Affiliation:
1. School of Environmental Sciences, University of East Anglia, Norwich, UK
2. School of Geography, Nottingham, UK
3. Involve, London, UK
Abstract
This paper proposes and models a novel approach to public engagement with the use of algorithms in public services. Algorithms pose significant risks which need to be anticipated and mitigated through democratic governance, including public engagement. We argue that as the challenge of creating responsible algorithms within a dynamic innovation system is one that will never definitively be accomplished – and as public engagement is not singular or pre-given but is always constructed through performance and in relation to other processes and events – public engagement with algorithms needs to be conducted and conceptualised as relational, systemic, and ongoing. We use a systemic mapping approach to map and analyse 77 cases of public engagement with the use of algorithms in public services in the UK 2013–2020 and synthesise the potential benefits and risks of these approaches articulated across the cases. The mapping shows there was already a diversity of public engagement on this topic in the UK by 2020, involving a wide range of different policy areas, framings of the problem, affordances of algorithms, publics, and formats of public engagement.
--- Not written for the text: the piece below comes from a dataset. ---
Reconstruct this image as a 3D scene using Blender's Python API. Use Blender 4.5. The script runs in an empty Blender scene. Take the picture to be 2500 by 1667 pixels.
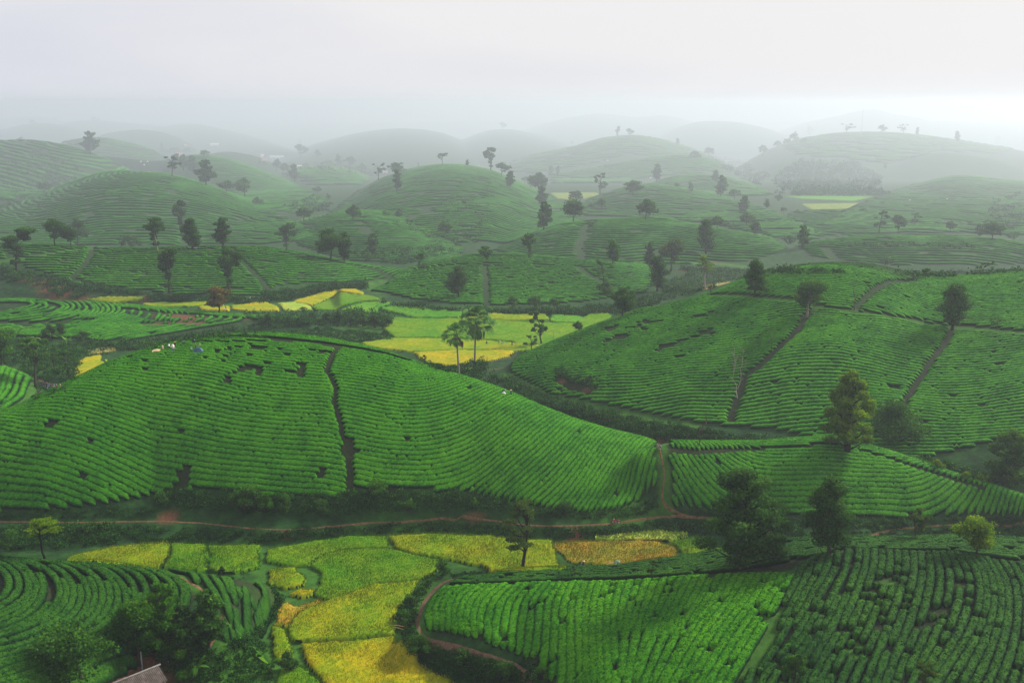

While many of the cases anticipate benefits from the adoption of these technologies, they also raise a range of concerns which mirror much of the critical literature and highlight how algorithmic approaches may sometimes foreclose alternative options for policy delivery. The paper concludes by considering how this approach could be adopted on an ongoing basis to ensure the responsible governance of algorithms in public services, through a ‘public engagement observatory’.